In many cases courts have properly limited or denied discovery on jurisdictional issues where the plaintiff failed to make some threshold showing — sometimes called a “prima facie” showing, other times called a “colorable” showing — of a plausible basis for exercising jurisdiction over the defendant. See Naartex Consulting Corp. v. Watt, 722 F.2d 779, 788 (D.C.Cir.1983) (upholding denial of discovery on personal jurisdiction issues where the pleadings contained no specific facts that could establish the requisite contacts with the jurisdiction); McLaughlin v. McPhail, 707 F.2d 800, 806-07 (4th Cir.1983) (upholding denial of discovery on personal jurisdiction where plaintiff offered only bare allegations of “significant contacts” with forum); Greenspun v. Del E. Webb Corp., 634 F.2d 1204, 1208 n. 5 (9th Cir.1980) (upholding denial of discovery on jurisdictional facts); Lehigh Valley Indus., Inc. v. Birenbaum, 527 F.2d 87, 93-94 (2d Cir.1975) (“bland assertion” of conspiracy involving distant defendant was insufficient to justify discovery on jurisdictional issues); Hansen v. Neumueller GmbH, 163 F.R.D. 471, 474-76 (D.Del.1995) (plaintiff failed to come forward with evidence sufficient to justify discovery on personal jurisdiction issues)

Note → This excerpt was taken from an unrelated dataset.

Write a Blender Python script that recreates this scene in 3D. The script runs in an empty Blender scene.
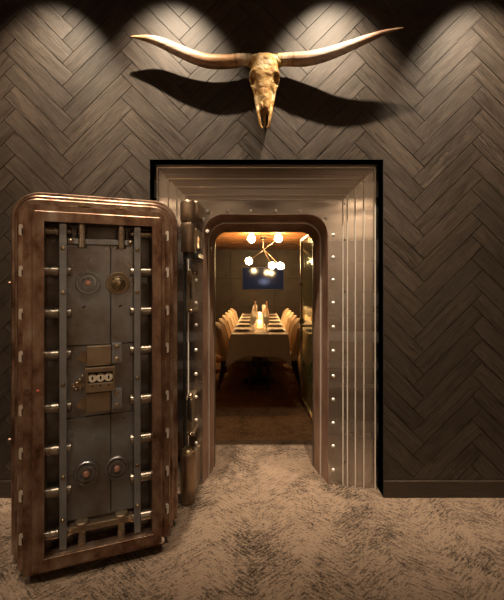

Finally, the absence of a colorable basis for personal jurisdiction coincides here with a discovery request that seeks private information. Document request number 6 seeks a wide range of confidential and personal financial information about defendant Sharon Lake and her late husband. The private nature of the information sought here renders the request burdensome. Such an invasion of privacy might be warranted under many circumstances. In this case, however, plaintiff has not made a colorable showing that the documents sought might reasonably be expected to establish that Sharon Lake has sufficient contacts with Indiana to justify an exercise of personal jurisdiction in this forum in this case. Without such a showing, defendant Lake should not be subjected to discovery processes of this court. The court therefore exercises its power under Rule 26(b)(2) to prohibit the requested discovery as unduly burdensome in view of the likely costs and benefits of that discovery with respect to the contested issues of personal jurisdiction. Plaintiffs motion to compel production of documents is DENIED.
So ordered.
. Although the allegations are in terms of residence rather than citizenship, the court will assume for present purposes that residence reflects citizenship in this case.
. Hansen was a product liability case brought by a man allegedly injured by a defective machine owned by his employer. The court did permit plaintiff to conduct depositions of the employer (who had the same lawyer as the defendant manufacturer) limited to the issue of personal jurisdiction. 163 F.R.D. at 477. That result was appropriate because the injured plaintiff had been a "stranger” to the defendant corporation, and because his employer’s choice of counsel blocked any informal mechanisms for finding even preliminary evidence to support the exercise of personal jurisdiction over the manufacturer. That reasoning does not apply here, where plaintiff is bringing a breach of contract action based on alleged prior dealings with which he should be personally familiar.
. The fact that this lawsuit arises from a contractual relationship plays an important part in the court’s decision here. As the First Circuit pointed out in an often-quoted opinion on this subject: “A plaintiff who is a total stranger to a corporation should not be required, unless he has been undiligent, to try such an issue [of personal jurisdiction] on affidavits without the benefit of full discovery.” Surpitski, 362 F.2d at 255. In that case, as in many others allowing discovery on personal jurisdiction issues, the plaintiff had been injured by equipment that he operated on
. Plaintiff does not seek to assert a claim directly against Mr. Lake’s estate.